Viridian Landscape Studio |
Religious faith and environmentalism don’t always walk hand
in hand. Historically, much of Western theology has been more concerned with
having dominion over the earth than with stewardship, and many religious groups
still focus their prayers on the afterlife. Now, however, as many churches and
other religious groups are putting “ecojustice” at the top of their social
agendas, they are influencing the political debate on climate change and other
environmental issues.
Witness, for example, the formation in the 1990s of the
interdenominational National Religious Partnership for the Environment. Or,
more recently, the statement released in February 2006 by a group of more than
85 evangelical leaders, including best-selling author Rick Warren and Salvation
Army national commander Todd Bassett, calling on Congress to require reductions
in carbon dioxide emissions.
Some religious groups are going even further, backing up
their beliefs with bricks and mortar—and meadows and wetlands—that are showing
the rest of us the true potential of sustainable design.
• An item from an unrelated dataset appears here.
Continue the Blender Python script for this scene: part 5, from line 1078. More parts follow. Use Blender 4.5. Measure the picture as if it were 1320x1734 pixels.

The Sisters, Servants
of the Immaculate Heart of Mary (IHM), an order of Catholic nuns in Monroe,
Michigan, have brought to life the ecological imperative of their mission with
a green renovation of the Motherhouse, the order’s historic “headquarters,” and
a new ecological approach to the landscape around it.
The IHM community, known locally as the “blue nuns” for the
dark wool habits they used to wear, was founded in Monroe in 1845 as a ministry
of education. The Motherhouse, an enormous brick structure housing a chapel,
administrative offices, meeting rooms, and residential facilities for older and
infirm IHMs, was built in 1932 on a 280-acre campus on the River Raisin. Much
of this acreage is forestland or leased to farmers, and until the renovation
the land immediately surrounding the Motherhouse was neatly mowed lawn with mature
trees scattered about, and the foundation of the building was surrounded by
small conifers that the sisters had used as Christmas trees. Today, however,
the Motherhouse sits proudly on a landscape of wildflower meadows, vegetated
swales, and a wetland built to treat graywater.